Reproduce all of the data word for word.

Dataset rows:
────────────────────────────────────────
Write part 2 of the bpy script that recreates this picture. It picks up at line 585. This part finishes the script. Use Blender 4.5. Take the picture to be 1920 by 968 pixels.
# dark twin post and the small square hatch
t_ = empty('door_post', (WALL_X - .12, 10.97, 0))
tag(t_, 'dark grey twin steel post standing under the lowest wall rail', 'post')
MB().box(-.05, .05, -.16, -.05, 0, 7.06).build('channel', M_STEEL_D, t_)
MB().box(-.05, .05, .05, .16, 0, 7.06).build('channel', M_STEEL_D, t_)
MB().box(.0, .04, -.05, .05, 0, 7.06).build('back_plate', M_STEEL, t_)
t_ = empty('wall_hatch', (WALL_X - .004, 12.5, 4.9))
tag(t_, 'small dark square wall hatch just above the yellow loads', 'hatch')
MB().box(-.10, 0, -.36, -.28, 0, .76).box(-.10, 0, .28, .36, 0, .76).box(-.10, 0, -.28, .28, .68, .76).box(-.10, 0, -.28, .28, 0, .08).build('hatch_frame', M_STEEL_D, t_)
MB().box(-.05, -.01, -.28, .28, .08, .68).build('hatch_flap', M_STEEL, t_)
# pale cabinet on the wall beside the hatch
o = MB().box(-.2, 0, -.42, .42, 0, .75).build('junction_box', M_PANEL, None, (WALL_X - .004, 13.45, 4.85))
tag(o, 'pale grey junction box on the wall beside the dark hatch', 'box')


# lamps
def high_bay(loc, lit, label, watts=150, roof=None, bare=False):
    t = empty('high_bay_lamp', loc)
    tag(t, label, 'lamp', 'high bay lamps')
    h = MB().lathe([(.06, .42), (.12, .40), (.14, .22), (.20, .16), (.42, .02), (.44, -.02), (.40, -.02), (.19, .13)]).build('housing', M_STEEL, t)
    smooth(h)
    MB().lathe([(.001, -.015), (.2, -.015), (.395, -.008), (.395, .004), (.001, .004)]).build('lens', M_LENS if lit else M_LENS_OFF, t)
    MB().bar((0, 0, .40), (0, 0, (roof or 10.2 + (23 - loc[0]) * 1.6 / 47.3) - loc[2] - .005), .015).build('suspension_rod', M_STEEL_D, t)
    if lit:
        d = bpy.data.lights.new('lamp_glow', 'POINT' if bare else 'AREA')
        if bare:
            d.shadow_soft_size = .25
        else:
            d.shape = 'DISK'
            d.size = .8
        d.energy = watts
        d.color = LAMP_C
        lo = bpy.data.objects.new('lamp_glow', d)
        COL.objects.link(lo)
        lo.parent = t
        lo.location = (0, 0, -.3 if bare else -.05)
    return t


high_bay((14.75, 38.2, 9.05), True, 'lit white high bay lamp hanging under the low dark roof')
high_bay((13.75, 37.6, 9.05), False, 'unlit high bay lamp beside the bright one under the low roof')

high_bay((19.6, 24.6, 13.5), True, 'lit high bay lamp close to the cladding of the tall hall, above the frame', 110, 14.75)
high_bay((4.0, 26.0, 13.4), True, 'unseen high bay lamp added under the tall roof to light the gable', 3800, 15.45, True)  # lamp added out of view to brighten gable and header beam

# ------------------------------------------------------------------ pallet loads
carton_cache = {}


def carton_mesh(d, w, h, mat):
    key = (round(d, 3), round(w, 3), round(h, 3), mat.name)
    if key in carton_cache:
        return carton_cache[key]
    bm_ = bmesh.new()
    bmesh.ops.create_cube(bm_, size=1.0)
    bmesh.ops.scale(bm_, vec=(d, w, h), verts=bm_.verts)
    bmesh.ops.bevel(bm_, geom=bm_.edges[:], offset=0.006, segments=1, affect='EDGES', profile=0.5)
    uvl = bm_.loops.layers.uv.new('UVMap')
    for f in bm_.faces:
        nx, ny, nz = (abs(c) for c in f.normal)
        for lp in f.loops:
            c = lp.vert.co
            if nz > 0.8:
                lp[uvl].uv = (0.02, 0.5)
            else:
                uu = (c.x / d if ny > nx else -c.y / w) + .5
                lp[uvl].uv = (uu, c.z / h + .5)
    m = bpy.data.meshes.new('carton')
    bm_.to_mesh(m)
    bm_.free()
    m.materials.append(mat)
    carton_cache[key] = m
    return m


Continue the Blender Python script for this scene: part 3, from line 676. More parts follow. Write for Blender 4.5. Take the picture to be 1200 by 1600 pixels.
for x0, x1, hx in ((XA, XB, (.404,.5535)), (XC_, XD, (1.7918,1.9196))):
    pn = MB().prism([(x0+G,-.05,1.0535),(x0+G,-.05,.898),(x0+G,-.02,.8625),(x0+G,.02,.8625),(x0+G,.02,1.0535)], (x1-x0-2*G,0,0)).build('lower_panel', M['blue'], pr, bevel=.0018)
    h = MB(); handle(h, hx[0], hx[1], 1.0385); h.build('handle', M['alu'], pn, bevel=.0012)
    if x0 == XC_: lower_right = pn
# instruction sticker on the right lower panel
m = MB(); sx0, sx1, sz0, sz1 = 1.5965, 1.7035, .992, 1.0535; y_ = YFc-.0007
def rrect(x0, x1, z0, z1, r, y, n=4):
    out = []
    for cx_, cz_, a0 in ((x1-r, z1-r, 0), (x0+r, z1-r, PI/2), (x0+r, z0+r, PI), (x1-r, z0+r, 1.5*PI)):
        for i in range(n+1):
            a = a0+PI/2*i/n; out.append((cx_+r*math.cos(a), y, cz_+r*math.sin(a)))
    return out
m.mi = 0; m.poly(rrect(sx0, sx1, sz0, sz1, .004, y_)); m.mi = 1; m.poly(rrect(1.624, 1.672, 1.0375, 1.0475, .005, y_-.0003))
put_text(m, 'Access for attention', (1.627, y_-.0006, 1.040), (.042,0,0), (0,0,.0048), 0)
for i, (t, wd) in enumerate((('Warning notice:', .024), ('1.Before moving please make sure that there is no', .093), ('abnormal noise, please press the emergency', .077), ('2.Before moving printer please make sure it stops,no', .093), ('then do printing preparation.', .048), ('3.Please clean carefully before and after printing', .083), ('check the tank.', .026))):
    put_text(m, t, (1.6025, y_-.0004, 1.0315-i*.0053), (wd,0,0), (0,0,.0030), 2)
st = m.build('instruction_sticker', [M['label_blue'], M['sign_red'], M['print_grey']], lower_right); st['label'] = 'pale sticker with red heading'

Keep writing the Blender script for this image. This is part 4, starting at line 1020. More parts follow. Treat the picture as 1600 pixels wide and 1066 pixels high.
────────────────────────────────────────
# Final result
Write part 2 of the bpy script that recreates this picture. It picks up at line 585. This part finishes the script. Use Blender 4.5. Take the picture to be 1920 by 968 pixels.
# dark twin post and the small square hatch
t_ = empty('door_post', (WALL_X - .12, 10.97, 0))
tag(t_, 'dark grey twin steel post standing under the lowest wall rail', 'post')
MB().box(-.05, .05, -.16, -.05, 0, 7.06).build('channel', M_STEEL_D, t_)
MB().box(-.05, .05, .05, .16, 0, 7.06).build('channel', M_STEEL_D, t_)
MB().box(.0, .04, -.05, .05, 0, 7.06).build('back_plate', M_STEEL, t_)
t_ = empty('wall_hatch', (WALL_X - .004, 12.5, 4.9))
tag(t_, 'small dark square wall hatch just above the yellow loads', 'hatch')
MB().box(-.10, 0, -.36, -.28, 0, .76).box(-.10, 0, .28, .36, 0, .76).box(-.10, 0, -.28, .28, .68, .76).box(-.10, 0, -.28, .28, 0, .08).build('hatch_frame', M_STEEL_D, t_)
MB().box(-.05, -.01, -.28, .28, .08, .68).build('hatch_flap', M_STEEL, t_)
# pale cabinet on the wall beside the hatch
o = MB().box(-.2, 0, -.42, .42, 0, .75).build('junction_box', M_PANEL, None, (WALL_X - .004, 13.45, 4.85))
tag(o, 'pale grey junction box on the wall beside the dark hatch', 'box')


# lamps
def high_bay(loc, lit, label, watts=150, roof=None, bare=False):
    t = empty('high_bay_lamp', loc)
    tag(t, label, 'lamp', 'high bay lamps')
    h = MB().lathe([(.06, .42), (.12, .40), (.14, .22), (.20, .16), (.42, .02), (.44, -.02), (.40, -.02), (.19, .13)]).build('housing', M_STEEL, t)
    smooth(h)
    MB().lathe([(.001, -.015), (.2, -.015), (.395, -.008), (.395, .004), (.001, .004)]).build('lens', M_LENS if lit else M_LENS_OFF, t)
    MB().bar((0, 0, .40), (0, 0, (roof or 10.2 + (23 - loc[0]) * 1.6 / 47.3) - loc[2] - .005), .015).build('suspension_rod', M_STEEL_D, t)
    if lit:
        d = bpy.data.lights.new('lamp_glow', 'POINT' if bare else 'AREA')
        if bare:
            d.shadow_soft_size = .25
        else:
            d.shape = 'DISK'
            d.size = .8
        d.energy = watts
        d.color = LAMP_C
        lo = bpy.data.objects.new('lamp_glow', d)
        COL.objects.link(lo)
        lo.parent = t
        lo.location = (0, 0, -.3 if bare else -.05)
    return t


high_bay((14.75, 38.2, 9.05), True, 'lit white high bay lamp hanging under the low dark roof')
high_bay((13.75, 37.6, 9.05), False, 'unlit high bay lamp beside the bright one under the low roof')

high_bay((19.6, 24.6, 13.5), True, 'lit high bay lamp close to the cladding of the tall hall, above the frame', 110, 14.75)
high_bay((4.0, 26.0, 13.4), True, 'unseen high bay lamp added under the tall roof to light the gable', 3800, 15.45, True)  # lamp added out of view to brighten gable and header beam

# ------------------------------------------------------------------ pallet loads
carton_cache = {}


def carton_mesh(d, w, h, mat):
    key = (round(d, 3), round(w, 3), round(h, 3), mat.name)
    if key in carton_cache:
        return carton_cache[key]
    bm_ = bmesh.new()
    bmesh.ops.create_cube(bm_, size=1.0)
    bmesh.ops.scale(bm_, vec=(d, w, h), verts=bm_.verts)
    bmesh.ops.bevel(bm_, geom=bm_.edges[:], offset=0.006, segments=1, affect='EDGES', profile=0.5)
    uvl = bm_.loops.layers.uv.new('UVMap')
    for f in bm_.faces:
        nx, ny, nz = (abs(c) for c in f.normal)
        for lp in f.loops:
            c = lp.vert.co
            if nz > 0.8:
                lp[uvl].uv = (0.02, 0.5)
            else:
                uu = (c.x / d if ny > nx else -c.y / w) + .5
                lp[uvl].uv = (uu, c.z / h + .5)
    m = bpy.data.meshes.new('carton')
    bm_.to_mesh(m)
    bm_.free()
    m.materials.append(mat)
    carton_cache[key] = m
    return m


Continue the Blender Python script for this scene: part 3, from line 676. More parts follow. Write for Blender 4.5. Take the picture to be 1200 by 1600 pixels.
for x0, x1, hx in ((XA, XB, (.404,.5535)), (XC_, XD, (1.7918,1.9196))):
    pn = MB().prism([(x0+G,-.05,1.0535),(x0+G,-.05,.898),(x0+G,-.02,.8625),(x0+G,.02,.8625),(x0+G,.02,1.0535)], (x1-x0-2*G,0,0)).build('lower_panel', M['blue'], pr, bevel=.0018)
    h = MB(); handle(h, hx[0], hx[1], 1.0385); h.build('handle', M['alu'], pn, bevel=.0012)
    if x0 == XC_: lower_right = pn
# instruction sticker on the right lower panel
m = MB(); sx0, sx1, sz0, sz1 = 1.5965, 1.7035, .992, 1.0535; y_ = YFc-.0007
def rrect(x0, x1, z0, z1, r, y, n=4):
    out = []
    for cx_, cz_, a0 in ((x1-r, z1-r, 0), (x0+r, z1-r, PI/2), (x0+r, z0+r, PI), (x1-r, z0+r, 1.5*PI)):
        for i in range(n+1):
            a = a0+PI/2*i/n; out.append((cx_+r*math.cos(a), y, cz_+r*math.sin(a)))
    return out
m.mi = 0; m.poly(rrect(sx0, sx1, sz0, sz1, .004, y_)); m.mi = 1; m.poly(rrect(1.624, 1.672, 1.0375, 1.0475, .005, y_-.0003))
put_text(m, 'Access for attention', (1.627, y_-.0006, 1.040), (.042,0,0), (0,0,.0048), 0)
for i, (t, wd) in enumerate((('Warning notice:', .024), ('1.Before moving please make sure that there is no', .093), ('abnormal noise, please press the emergency', .077), ('2.Before moving printer please make sure it stops,no', .093), ('then do printing preparation.', .048), ('3.Please clean carefully before and after printing', .083), ('check the tank.', .026))):
    put_text(m, t, (1.6025, y_-.0004, 1.0315-i*.0053), (wd,0,0), (0,0,.0030), 2)
st = m.build('instruction_sticker', [M['label_blue'], M['sign_red'], M['print_grey']], lower_right); st['label'] = 'pale sticker with red heading'

Keep writing the Blender script for this image. This is part 4, starting at line 1020. More parts follow. Treat the picture as 1600 pixels wide and 1066 pixels high.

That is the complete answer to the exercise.